Written problem: Scan the lines below for the word "picture". Copy each line you find it in.

Records:

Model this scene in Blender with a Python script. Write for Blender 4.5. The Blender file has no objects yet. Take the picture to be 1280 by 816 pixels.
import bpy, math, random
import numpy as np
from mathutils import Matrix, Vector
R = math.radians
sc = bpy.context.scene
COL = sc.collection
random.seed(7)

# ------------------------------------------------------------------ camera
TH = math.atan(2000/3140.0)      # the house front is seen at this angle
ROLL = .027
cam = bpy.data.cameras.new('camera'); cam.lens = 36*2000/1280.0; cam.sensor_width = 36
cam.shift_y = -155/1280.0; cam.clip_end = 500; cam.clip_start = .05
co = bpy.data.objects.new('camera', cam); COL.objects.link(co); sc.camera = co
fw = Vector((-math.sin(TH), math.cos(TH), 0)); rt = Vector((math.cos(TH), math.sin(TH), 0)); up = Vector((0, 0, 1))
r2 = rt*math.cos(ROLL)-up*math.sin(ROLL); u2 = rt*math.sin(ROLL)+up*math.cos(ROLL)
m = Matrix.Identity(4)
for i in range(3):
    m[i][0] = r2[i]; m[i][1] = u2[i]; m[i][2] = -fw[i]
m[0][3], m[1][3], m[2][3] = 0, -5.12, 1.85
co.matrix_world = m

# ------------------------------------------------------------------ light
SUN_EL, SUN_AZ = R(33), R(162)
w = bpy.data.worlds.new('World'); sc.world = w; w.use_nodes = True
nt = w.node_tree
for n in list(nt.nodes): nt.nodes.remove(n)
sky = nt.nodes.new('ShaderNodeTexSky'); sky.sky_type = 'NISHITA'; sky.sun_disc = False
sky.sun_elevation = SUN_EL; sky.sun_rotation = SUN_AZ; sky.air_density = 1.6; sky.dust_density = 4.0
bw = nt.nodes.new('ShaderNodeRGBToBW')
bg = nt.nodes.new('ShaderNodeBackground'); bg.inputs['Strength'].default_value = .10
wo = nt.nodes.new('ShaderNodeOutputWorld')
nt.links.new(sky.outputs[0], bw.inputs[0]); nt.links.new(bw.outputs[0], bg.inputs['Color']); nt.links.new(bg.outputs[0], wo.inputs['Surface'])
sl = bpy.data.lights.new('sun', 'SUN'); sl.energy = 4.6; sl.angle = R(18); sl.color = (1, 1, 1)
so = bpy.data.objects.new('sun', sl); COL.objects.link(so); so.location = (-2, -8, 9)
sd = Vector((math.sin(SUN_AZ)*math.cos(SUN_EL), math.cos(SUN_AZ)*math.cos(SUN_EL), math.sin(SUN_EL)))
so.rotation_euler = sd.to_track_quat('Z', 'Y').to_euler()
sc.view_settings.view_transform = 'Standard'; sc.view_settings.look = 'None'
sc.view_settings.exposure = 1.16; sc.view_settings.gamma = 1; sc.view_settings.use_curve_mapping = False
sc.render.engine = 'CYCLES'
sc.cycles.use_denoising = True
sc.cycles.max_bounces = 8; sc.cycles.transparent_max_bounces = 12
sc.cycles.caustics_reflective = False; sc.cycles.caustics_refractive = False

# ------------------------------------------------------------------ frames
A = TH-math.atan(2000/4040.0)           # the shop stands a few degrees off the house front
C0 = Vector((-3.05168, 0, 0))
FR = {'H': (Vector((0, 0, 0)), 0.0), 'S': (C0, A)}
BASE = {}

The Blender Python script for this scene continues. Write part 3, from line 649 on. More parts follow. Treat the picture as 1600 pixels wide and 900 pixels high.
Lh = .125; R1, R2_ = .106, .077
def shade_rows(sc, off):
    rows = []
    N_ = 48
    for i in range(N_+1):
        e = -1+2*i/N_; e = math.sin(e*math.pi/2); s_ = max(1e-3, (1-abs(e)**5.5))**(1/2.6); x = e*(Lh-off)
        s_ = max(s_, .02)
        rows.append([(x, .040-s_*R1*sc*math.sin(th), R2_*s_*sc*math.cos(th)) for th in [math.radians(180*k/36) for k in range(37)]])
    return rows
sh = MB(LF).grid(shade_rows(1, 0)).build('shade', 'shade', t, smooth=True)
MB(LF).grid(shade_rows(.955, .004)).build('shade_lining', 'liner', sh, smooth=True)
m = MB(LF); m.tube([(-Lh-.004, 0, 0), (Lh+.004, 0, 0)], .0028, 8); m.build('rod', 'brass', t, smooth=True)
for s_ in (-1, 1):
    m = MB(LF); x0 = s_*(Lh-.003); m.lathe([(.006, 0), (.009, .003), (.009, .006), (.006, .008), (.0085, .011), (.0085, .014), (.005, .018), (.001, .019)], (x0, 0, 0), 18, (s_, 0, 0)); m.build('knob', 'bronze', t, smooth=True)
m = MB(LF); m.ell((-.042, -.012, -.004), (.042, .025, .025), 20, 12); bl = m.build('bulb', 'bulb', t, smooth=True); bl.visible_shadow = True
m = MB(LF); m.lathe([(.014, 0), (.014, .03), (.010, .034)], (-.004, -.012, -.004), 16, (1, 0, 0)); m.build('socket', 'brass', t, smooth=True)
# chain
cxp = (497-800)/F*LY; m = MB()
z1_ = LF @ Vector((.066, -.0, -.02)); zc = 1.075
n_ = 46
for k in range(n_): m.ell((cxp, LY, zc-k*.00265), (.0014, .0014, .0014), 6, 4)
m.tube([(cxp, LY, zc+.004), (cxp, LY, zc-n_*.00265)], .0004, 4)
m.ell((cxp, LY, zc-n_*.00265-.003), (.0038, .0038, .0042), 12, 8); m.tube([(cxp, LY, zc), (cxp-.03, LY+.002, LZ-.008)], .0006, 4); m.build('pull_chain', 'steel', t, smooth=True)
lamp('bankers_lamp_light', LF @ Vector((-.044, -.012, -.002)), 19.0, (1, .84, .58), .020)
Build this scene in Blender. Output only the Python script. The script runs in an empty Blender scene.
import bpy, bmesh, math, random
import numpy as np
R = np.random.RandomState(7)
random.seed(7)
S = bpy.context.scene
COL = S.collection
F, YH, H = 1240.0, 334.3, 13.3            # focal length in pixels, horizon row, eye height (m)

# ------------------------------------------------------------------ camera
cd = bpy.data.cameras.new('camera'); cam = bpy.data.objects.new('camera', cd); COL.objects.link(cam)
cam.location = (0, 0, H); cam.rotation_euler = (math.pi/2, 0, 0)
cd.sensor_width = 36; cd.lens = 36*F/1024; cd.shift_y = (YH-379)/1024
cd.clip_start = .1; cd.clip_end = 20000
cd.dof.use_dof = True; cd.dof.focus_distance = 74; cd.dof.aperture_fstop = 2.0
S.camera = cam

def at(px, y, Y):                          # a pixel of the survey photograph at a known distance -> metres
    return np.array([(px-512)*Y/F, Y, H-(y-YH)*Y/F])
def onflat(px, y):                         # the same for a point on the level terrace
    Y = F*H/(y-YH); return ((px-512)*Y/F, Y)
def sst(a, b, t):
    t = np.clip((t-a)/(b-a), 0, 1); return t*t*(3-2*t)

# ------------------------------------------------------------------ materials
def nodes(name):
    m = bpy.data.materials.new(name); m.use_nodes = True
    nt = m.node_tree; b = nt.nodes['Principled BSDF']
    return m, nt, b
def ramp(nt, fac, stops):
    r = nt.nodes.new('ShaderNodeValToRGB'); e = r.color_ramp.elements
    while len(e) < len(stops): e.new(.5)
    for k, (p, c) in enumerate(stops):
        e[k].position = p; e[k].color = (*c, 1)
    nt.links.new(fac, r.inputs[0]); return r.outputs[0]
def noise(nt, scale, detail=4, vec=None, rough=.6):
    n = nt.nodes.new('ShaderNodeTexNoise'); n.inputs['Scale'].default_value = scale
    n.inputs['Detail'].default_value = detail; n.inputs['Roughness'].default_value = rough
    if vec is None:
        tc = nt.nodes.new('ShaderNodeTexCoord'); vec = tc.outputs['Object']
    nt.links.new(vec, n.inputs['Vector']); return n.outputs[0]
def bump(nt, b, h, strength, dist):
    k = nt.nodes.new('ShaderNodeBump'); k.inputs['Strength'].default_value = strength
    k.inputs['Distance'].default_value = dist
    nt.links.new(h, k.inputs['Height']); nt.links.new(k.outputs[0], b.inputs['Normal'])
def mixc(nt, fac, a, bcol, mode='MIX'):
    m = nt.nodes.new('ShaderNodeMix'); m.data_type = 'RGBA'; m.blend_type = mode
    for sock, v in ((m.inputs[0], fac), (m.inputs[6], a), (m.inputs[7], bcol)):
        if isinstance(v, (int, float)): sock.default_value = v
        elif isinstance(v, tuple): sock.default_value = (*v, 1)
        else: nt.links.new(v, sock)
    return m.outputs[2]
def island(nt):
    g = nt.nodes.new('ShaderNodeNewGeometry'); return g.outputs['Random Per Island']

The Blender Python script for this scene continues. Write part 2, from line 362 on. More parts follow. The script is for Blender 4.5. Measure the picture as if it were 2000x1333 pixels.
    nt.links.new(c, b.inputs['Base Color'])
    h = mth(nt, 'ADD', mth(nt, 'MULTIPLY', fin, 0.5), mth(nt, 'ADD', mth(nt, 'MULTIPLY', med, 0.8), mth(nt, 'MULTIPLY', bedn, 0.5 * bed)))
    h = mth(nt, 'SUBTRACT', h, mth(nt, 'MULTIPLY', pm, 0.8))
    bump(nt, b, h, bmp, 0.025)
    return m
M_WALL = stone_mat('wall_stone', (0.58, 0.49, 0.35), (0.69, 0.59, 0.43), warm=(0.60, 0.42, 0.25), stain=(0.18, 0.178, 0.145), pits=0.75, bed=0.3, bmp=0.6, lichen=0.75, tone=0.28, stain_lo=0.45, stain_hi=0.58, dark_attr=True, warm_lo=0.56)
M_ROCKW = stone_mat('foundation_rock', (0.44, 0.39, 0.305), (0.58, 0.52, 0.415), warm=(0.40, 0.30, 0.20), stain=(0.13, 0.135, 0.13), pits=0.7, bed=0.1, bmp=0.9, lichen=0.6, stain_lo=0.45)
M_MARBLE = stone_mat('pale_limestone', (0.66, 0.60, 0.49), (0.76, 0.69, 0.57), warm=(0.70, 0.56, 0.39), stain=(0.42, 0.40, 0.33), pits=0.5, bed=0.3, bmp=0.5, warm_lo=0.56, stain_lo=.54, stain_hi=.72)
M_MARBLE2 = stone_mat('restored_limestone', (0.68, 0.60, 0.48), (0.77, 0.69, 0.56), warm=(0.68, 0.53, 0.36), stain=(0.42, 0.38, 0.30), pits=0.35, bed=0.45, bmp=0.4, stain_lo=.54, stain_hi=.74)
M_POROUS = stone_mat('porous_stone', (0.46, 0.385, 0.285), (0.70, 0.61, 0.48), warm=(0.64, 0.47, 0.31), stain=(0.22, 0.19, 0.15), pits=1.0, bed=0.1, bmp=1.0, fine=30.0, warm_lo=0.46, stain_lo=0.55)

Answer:
Model this scene in Blender with a Python script. Write for Blender 4.5. The Blender file has no objects yet. Take the picture to be 1280 by 816 pixels.
The Blender Python script for this scene continues. Write part 3, from line 649 on. More parts follow. Treat the picture as 1600 pixels wide and 900 pixels high.
The Blender Python script for this scene continues. Write part 2, from line 362 on. More parts follow. The script is for Blender 4.5. Measure the picture as if it were 2000x1333 pixels.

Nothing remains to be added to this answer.